Let $(f_n)$ be a sequence of continuous functions on $[a,b]$. Suppose that, for each $x\in[a,b]$, $(f_n(x))$ is a nonincreasing sequence of real numbers.
a) Prove that if $f_n\to 0$ pointwise on $[a,b]$, then $f_n\to 0$ uniformly on $[a,b]$.
b) Prove that if $f_n\to f$ pointwise on $[a,b]$, and if $f$ is continuous on $[a,b]$, then $f_n\to f$ uniformly on $[a,b]$.
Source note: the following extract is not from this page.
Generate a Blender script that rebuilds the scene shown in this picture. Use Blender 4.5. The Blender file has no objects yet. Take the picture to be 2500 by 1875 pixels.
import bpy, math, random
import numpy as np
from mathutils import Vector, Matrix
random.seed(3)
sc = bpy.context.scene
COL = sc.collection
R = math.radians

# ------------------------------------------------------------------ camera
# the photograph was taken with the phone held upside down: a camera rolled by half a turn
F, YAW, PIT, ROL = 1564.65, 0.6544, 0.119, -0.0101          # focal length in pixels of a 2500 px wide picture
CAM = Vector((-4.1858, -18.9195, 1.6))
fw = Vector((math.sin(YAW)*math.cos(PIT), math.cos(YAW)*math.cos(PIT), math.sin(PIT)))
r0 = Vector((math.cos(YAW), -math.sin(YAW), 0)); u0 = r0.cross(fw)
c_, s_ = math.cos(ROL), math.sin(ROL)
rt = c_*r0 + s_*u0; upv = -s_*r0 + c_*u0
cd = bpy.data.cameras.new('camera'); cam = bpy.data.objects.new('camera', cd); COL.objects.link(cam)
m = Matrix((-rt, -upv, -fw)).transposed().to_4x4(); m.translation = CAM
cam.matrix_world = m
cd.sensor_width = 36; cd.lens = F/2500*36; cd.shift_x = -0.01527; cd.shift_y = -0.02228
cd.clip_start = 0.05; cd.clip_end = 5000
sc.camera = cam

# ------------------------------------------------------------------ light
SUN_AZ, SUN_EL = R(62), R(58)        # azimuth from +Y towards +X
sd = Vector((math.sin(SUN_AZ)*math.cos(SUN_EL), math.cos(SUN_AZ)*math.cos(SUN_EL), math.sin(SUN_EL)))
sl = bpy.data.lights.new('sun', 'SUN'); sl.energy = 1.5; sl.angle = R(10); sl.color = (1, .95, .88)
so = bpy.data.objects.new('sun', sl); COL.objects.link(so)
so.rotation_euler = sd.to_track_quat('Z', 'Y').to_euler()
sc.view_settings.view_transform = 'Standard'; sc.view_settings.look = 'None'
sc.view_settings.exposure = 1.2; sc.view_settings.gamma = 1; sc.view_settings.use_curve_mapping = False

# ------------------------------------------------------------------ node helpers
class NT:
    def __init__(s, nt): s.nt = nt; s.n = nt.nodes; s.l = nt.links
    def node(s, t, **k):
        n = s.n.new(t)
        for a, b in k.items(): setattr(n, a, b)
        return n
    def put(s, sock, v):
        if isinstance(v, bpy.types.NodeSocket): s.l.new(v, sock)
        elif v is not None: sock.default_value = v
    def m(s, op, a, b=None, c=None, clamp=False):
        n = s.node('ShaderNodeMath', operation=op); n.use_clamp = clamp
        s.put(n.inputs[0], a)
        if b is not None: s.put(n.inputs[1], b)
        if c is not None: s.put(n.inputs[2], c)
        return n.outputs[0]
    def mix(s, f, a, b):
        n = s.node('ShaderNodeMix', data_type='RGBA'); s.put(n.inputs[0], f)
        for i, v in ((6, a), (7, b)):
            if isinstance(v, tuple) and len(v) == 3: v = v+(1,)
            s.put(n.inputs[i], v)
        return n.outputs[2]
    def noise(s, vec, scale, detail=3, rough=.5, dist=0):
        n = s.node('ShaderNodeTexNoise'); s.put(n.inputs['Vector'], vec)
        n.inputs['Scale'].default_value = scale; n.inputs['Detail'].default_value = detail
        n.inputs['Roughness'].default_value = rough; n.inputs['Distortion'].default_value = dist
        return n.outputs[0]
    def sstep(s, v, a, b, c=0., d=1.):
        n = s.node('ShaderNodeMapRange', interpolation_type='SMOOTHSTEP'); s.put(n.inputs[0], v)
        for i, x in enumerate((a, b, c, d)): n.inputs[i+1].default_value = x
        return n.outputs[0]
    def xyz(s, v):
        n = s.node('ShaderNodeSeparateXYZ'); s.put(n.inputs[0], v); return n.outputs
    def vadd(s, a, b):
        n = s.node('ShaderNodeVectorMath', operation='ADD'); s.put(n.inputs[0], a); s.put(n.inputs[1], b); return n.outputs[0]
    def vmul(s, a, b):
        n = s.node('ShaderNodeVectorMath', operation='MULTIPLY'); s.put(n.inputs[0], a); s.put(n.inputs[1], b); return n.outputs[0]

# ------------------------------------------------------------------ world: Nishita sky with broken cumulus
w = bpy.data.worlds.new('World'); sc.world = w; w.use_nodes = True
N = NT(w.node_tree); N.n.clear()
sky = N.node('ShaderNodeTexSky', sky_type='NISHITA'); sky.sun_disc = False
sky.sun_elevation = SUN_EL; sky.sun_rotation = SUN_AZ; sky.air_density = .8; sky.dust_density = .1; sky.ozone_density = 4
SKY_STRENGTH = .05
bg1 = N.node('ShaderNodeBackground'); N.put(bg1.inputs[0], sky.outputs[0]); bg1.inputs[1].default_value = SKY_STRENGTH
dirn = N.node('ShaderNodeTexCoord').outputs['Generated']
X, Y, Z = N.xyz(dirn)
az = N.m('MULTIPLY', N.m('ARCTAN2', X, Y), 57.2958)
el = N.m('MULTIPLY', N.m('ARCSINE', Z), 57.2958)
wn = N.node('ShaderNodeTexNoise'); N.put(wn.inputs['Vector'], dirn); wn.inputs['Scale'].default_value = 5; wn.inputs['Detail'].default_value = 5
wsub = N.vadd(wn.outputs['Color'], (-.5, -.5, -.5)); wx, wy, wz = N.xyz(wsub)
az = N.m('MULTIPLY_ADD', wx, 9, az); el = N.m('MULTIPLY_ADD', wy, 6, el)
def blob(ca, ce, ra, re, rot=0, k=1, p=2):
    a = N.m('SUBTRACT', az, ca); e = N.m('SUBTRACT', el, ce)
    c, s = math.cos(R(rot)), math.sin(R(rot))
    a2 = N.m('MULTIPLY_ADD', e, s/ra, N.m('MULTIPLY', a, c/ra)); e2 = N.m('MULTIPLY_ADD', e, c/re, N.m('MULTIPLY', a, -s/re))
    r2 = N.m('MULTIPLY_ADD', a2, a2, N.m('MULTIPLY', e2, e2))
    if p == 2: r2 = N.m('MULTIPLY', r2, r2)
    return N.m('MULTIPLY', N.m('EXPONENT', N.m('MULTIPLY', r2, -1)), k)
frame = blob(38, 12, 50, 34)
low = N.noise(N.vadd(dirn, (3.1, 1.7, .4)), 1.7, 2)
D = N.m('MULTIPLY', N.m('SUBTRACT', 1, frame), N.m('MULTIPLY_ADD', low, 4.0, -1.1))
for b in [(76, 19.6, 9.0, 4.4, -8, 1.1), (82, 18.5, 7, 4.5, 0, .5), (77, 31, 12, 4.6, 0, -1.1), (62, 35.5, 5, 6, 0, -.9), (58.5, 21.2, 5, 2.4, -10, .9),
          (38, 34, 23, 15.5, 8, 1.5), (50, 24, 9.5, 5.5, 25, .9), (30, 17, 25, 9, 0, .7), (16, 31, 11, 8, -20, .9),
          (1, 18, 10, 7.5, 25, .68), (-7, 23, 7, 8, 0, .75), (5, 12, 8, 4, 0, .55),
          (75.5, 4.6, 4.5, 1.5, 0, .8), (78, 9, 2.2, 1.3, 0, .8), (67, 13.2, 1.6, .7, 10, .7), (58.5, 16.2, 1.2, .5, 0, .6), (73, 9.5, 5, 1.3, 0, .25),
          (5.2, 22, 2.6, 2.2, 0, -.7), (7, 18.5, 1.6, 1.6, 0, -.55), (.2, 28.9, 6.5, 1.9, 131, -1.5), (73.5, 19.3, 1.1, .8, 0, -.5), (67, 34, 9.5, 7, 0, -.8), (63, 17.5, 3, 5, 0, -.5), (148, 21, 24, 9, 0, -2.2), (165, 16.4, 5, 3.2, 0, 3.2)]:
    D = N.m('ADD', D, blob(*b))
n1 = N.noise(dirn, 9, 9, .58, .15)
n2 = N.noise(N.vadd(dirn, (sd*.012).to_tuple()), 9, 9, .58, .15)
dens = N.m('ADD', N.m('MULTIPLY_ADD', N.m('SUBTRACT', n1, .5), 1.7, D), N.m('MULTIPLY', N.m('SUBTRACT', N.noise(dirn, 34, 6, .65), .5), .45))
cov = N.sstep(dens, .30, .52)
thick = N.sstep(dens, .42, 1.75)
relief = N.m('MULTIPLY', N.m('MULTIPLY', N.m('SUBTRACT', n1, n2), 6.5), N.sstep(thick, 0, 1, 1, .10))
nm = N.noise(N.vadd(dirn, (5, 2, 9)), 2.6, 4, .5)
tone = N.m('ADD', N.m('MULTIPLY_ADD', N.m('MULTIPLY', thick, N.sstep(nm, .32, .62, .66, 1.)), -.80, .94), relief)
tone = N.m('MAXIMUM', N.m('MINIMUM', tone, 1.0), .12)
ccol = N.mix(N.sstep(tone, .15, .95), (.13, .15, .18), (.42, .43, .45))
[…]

(a) Let $ \epsilon > 0 $. For each $ x \in [0,1] $, let $ n_{x} \in \mathbb{N} $ be the smallest positive integer $ n $ such that $ 0 \leq {f_{n}}(x) < \dfrac{\epsilon}{2} $; by the continuity of $ f_{n_{x}} $, there exists an open neighborhood $ U_{x} $ of $ x $ in $ [0,1] $ such that $ f_{n_{x}}[U_{x}] \subseteq [0,\epsilon) $. As $ [0,1] $ is compact and $ \{ U_{x} ~|~ x \in [0,1] \} $ is an open cover of $ [0,1] $, we can find $ x_{1},\ldots,x_{k} \in [0,1] $ such that $ \{ U_{x_{i}} \}_{i=1}^{k} $ is a finite subcover. Then as $ (f_{n})_{n \in \mathbb{N}} $ is a monotonically decreasing sequence of functions, it follows that for all integers $ n \geq N := \max(n_{x_{1}},\ldots,n_{x_{k}}) $, we have $ {f_{n}}(x) \in [0,\epsilon) $ for all $ x \in U_{x_{i}} $, for each $ i \in \{ 1,\ldots,k \} $. In other words, for all $ n \in \mathbb{N}_{\geq N} $, we have $ \| f_{n} \|_{\infty} < \epsilon $. Therefore, as $ \epsilon $ is arbitrary, we conclude that $ (f_{n})_{n \in \mathbb{N}} $ converges uniformly to the zero-function.
(b) For this part, simply define $ g_{n} := f_{n} - f $ for each $ n \in \mathbb{N} $ and apply Part (a) to the sequence $ (g_{n})_{n \in \mathbb{N}} $.